[openssl-users] Does openssl server always choose highest TLS version offered?

Nounou Dadoun nounou.dadoun at avigilon.com
Fri Nov 6 21:37:01 UTC 2015

Thanks for the detailed explanation, that's very useful ... N

Nou Dadoun
Senior Firmware Developer, Security Specialist

Office: 604.629.5182 ext 2632 
Support: 888.281.5182  |  avigilon.com
Follow Twitter  |  Follow LinkedIn

This email, including any files attached hereto (the "email"), contains privileged and confidential information and is only for the intended addressee(s). If this email has been sent to you in error, such sending does not constitute waiver of privilege and we request that you kindly delete the email and notify the sender. Any unauthorized use or disclosure of this email is prohibited. Avigilon and certain other trade names used herein are the registered and/or unregistered trademarks of Avigilon Corporation and/or its affiliates in Canada and other jurisdictions worldwide.

-----Original Message-----
From: openssl-users [mailto:openssl-users-bounces at openssl.org] On Behalf Of Viktor Dukhovni
Sent: Friday, November 06, 2015 1:32 PM
To: openssl-users at openssl.org
Subject: Re: [openssl-users] Does openssl server always choose highest TLS version offered?

On Fri, Nov 06, 2015 at 08:59:58PM +0000, Nounou Dadoun wrote:

> Quick question, modifying context options on an openssl server 
> (disabling
> SSLv2 and SSLv3, enabling TLSv1 (for compatibility for now), TLSv1.1 
> and
> TLSv1.2) and I had a question about which version is chosen in 
> practice in a TLS connection.

On the server side, if at all possible, the selected protocol will be the highest one not disabled.

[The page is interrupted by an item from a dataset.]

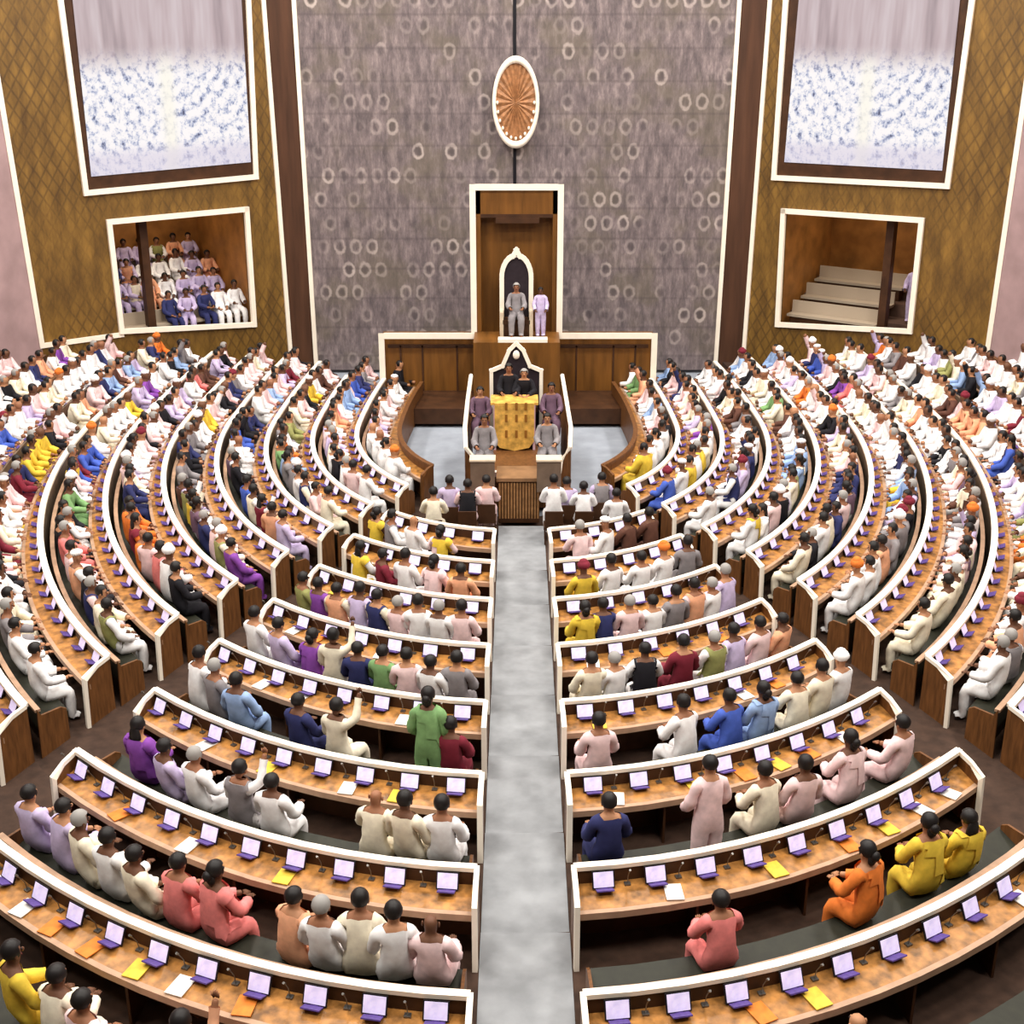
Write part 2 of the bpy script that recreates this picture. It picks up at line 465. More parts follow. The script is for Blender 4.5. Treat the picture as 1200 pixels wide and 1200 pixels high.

On the client side, it is more complicated, because the client can't propose a discrete list of protocols, rather it proposes a minimum and a maximum.

Therefore, with SSLv23_client_method() aka TLS_client_method() when you disable some set of protocols via:

    SSL_CTX_set_options(ctx, SSL_OP_NO_<...>)

lowest protocol that you *don't* disable becomes the minimum, and then the maximum is either one less than the first higher version that is disabled or else the maximum version supported.

Thus, for example, with;

    SSL_CTX_set_options(ctx, SSL_OP_NO_SSLv2|SSL_OP_NO_TLSv1_1);

    The minimum is then SSL 3.0 and the maximum is TLS 1.0, thus
    this has the side-effect of disabling TLS 1.2 (and in the future
    also TLS 1.3).

> I've read that in general the client proposes the highest version it 
> supports and the server chooses a compatible version or rejects if 
> there isn't one.

The client proposes a range from lowest to highest.

> Rfc5246 basically says that the server will choose the highest version 
> but I wanted to confirm that that's what openssl does (just to be 
> certain).

OpenSSL may be unable to choose the highest version if none of the enabled ciphersuites are compatible with that version.  That should be rare, so in practice the server will choose the highest version proposed by the client and supported by the server.

> e.g.  if the client proposes TLSv1.2 and the server supports TLSv1.2, 
> will the server *ever* select TLSv1.1? thanks.

It could, if none of the shared ciphersuites were compatible with TLS 1.2.  However, TLS 1.2 essentially supports a superset of the ciphersuites of TLS 1.0 and TLS 1.1 so this condition is unlikely.

The exception is EXPORT ciphersuites which were removed from TLS 1.2, but until quite recently was still willing to negotiate them even with TLS 1.2.  So if a client offers some EXPORT ciphers and the server is configured to use only EXPORT ciphers, I'm not sure whether these versions of OpenSSL will abort the handshake, or will choose a lower protocol version.